Hillary Clinton E-Mails Said to Contain 'Sensitive But Unclassified' Information

The New York Times reviews a batch of e-mails related to the 2012 Benghazi attack.

Hillary Clinton appears to have received information considered “sensitive but unclassified” at her private e-mail address while she was secretary of state, the New York Times reported Thursday.

That is based on the newspaper's review of about a third of the 850 pages of messages that the State Department has given to the Republican-led House committee investigating the 2012 Benghazi attack and plans to release “in the coming days.”

So far, the messages “appear to back up Mrs. Clinton’s previous assertions that she did not receive classified information at her private email address,” according to the report.

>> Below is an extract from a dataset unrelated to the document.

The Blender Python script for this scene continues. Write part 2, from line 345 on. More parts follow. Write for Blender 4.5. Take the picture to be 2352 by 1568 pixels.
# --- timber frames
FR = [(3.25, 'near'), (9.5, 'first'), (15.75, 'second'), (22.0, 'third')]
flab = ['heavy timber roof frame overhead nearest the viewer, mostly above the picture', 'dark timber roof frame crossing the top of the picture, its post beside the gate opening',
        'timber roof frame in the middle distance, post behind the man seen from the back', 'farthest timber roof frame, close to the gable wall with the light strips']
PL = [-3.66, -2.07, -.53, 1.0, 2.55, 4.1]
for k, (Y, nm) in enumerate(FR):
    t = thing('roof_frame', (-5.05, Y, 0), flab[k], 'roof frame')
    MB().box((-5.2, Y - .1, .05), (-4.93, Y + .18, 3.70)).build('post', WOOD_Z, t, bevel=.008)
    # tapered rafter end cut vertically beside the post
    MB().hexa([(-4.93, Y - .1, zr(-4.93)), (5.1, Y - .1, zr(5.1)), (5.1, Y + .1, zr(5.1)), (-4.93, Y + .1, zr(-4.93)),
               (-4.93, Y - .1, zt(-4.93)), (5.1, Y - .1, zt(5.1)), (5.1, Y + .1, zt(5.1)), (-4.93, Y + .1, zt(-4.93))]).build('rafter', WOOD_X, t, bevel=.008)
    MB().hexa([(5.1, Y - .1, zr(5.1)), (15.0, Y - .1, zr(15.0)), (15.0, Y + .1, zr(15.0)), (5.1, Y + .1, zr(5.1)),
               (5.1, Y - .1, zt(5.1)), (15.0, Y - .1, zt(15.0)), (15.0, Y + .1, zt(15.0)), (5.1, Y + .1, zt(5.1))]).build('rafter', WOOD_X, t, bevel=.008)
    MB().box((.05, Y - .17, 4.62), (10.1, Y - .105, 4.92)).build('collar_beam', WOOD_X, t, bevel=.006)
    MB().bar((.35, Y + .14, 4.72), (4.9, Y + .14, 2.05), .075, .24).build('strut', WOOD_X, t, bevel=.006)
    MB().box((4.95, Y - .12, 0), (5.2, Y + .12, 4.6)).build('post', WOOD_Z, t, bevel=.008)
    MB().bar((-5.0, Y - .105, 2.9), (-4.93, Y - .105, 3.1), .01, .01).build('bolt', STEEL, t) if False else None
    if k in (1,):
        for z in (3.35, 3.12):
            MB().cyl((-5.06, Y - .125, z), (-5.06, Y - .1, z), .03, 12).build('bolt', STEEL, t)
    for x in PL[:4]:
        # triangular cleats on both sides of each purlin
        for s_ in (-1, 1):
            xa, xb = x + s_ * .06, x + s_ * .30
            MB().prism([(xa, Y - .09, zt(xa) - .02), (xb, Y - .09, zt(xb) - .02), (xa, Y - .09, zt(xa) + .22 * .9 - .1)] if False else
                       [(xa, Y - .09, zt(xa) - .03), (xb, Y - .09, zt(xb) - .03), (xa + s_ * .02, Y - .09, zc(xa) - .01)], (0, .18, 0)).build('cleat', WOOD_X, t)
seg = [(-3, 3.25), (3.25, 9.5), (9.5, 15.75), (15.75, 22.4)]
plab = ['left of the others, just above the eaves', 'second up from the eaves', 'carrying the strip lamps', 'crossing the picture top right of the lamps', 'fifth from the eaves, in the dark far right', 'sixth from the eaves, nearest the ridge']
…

The e-mails to Clinton include one from 2011 about the movements of diplomat Christopher Stevens, who was concerned about deteriorating security in Benghazi, according to the report. He was killed in the 2012 attack while serving as ambassador to Libya.

The messages reviewed by the Times also “show that Mrs. Clinton was circulating information about the attacks in Benghazi that contradicted the Obama administration’s initial narrative of what occurred,” the report said.

A federal judge this week ordered the State Department to release Clinton's e-mails, which total about 55,000 pages, on a rolling basis as the agency reviews them. Clinton has said she wants her messages publicized as soon as possible. Prior to launching her campaign, she defended the private e-mail use and said she had given all relevant messages to the department.